Eight days later, the two women were rescued during a police raid in the south-central Ashanti region. 

“That was just unbelievably good,” Pardy stressed. “It doesn’t happen very often in these kinds of situations,” Pardy noted.

Eight persons including five Ghanaians and three Nigerians were arrested during the Wednesday morning raid at Kenyase-Achiase.

Since 2016, about eight Canadians have been kidnapped in various parts of the world,” Pardy said.
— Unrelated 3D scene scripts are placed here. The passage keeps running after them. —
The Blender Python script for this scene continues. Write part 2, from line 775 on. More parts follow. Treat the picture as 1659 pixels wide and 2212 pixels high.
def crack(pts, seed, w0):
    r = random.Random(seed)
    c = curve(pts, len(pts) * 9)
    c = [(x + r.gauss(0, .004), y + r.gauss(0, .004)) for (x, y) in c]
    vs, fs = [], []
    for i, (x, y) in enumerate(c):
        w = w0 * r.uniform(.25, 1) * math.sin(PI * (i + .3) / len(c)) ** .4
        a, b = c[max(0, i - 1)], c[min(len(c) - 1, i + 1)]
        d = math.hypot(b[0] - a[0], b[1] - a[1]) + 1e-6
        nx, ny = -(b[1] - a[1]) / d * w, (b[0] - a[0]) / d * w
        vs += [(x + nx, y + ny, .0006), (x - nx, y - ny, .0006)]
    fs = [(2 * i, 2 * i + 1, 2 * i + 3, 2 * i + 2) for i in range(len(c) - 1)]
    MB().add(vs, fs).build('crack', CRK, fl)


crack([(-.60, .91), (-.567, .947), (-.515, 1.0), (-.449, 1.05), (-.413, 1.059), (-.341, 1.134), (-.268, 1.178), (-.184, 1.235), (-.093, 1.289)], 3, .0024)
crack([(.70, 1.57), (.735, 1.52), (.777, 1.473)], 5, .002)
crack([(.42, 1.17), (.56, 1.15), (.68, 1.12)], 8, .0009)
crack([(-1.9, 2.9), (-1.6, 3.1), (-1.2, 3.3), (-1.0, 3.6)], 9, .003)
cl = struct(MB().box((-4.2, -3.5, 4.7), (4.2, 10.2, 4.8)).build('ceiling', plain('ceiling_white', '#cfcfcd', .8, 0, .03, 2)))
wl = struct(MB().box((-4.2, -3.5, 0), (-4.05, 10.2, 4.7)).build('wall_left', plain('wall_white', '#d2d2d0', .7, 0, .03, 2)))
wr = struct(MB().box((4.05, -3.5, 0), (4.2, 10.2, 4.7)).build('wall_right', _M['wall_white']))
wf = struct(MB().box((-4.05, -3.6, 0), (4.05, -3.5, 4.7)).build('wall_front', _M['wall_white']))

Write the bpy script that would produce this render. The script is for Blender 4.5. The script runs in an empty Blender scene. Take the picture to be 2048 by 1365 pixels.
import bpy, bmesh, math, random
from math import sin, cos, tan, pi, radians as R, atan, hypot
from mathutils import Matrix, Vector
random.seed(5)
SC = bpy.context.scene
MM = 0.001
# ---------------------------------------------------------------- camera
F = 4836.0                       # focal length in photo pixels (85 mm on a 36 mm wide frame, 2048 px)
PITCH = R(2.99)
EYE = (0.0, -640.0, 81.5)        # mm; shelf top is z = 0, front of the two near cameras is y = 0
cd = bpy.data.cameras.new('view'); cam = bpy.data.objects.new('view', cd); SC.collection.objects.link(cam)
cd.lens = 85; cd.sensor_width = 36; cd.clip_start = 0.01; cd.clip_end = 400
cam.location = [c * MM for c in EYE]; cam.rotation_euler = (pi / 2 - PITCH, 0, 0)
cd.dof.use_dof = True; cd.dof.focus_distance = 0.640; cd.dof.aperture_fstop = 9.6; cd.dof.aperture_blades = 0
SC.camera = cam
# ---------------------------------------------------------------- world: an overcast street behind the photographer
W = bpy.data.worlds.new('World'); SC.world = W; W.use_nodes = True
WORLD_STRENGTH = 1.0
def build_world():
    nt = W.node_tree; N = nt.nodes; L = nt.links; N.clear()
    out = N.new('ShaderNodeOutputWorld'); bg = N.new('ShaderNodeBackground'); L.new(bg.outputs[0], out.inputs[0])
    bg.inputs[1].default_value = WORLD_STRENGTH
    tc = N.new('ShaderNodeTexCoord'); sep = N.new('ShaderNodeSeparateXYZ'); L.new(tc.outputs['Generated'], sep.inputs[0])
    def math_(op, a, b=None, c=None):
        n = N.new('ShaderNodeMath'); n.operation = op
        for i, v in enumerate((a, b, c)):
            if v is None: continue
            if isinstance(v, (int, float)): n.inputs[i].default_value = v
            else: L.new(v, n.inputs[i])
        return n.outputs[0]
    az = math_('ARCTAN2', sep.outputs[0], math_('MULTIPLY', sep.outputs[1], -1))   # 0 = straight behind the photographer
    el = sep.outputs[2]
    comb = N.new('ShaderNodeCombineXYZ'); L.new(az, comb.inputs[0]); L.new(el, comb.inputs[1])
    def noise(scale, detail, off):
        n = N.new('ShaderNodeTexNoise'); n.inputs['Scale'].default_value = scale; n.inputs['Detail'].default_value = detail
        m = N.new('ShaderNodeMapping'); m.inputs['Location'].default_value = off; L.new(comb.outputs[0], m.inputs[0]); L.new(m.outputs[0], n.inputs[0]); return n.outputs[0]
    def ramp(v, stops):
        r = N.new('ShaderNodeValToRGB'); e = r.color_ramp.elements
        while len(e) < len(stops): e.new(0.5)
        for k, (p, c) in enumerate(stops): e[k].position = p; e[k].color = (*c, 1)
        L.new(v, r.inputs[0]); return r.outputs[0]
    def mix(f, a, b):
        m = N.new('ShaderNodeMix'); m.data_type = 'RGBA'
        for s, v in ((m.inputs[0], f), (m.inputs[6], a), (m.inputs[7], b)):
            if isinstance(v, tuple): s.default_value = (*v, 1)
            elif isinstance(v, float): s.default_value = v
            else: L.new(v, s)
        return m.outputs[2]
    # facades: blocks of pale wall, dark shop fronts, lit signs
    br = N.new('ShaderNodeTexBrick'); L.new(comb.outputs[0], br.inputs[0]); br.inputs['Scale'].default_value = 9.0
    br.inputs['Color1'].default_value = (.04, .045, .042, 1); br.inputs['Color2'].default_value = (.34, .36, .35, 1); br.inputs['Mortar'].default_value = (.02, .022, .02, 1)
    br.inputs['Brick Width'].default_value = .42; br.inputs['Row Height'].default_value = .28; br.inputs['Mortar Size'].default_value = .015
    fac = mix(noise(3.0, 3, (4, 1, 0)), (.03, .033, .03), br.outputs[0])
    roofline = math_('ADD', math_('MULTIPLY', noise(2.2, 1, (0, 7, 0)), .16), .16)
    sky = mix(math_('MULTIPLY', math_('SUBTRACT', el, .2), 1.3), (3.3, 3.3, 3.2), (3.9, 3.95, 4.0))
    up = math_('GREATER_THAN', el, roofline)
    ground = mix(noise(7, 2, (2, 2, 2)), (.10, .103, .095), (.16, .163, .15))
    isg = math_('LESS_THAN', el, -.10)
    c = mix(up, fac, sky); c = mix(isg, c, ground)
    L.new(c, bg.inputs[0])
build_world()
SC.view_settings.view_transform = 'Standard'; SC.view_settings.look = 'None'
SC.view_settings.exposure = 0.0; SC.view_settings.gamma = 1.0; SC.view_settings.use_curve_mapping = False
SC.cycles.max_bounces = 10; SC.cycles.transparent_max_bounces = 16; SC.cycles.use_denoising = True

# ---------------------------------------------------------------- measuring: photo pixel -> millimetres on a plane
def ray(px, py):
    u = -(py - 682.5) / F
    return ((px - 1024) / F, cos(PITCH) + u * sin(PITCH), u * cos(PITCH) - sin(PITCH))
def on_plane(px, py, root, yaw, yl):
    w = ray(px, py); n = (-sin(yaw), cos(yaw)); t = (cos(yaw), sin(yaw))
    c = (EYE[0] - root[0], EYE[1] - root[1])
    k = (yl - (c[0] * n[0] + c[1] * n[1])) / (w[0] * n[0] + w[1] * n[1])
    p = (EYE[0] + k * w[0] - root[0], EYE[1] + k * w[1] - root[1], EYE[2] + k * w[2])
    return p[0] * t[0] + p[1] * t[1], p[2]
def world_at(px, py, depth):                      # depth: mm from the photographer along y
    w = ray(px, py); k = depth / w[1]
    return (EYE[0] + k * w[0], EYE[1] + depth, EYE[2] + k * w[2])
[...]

None of those cases are directly related.

A Quebec woman who was last heard from in December, is still missing in West Africa.

Canadian journalist Amanda Lindhout was kidnapped in Somalia in 2008 and held for more than a year before being released in late 2009.

That same year, CBC journalist Mellissa Fung was abducted in Kabul, Afghanistan, and held hostage.

“It can happen anywhere,” he said.

What happens behind the scenes?

Pardy has written a paper about the international kidnappings of Canadians and helped develop the concept of travel advisories for the federal government. 

Before he retired in 2003, he had been involved with 129 kidnapping negotiations in countries around the world, including Afghanistan, Pakistan, Algeria, Colombia.

Officials have to be very careful when sharing public information about kidnappings, he said. 

When government makes public statements about kidnappings they’re really talking to the kidnappers.

“So you’ve got to be extremely careful in terms of what gets said.”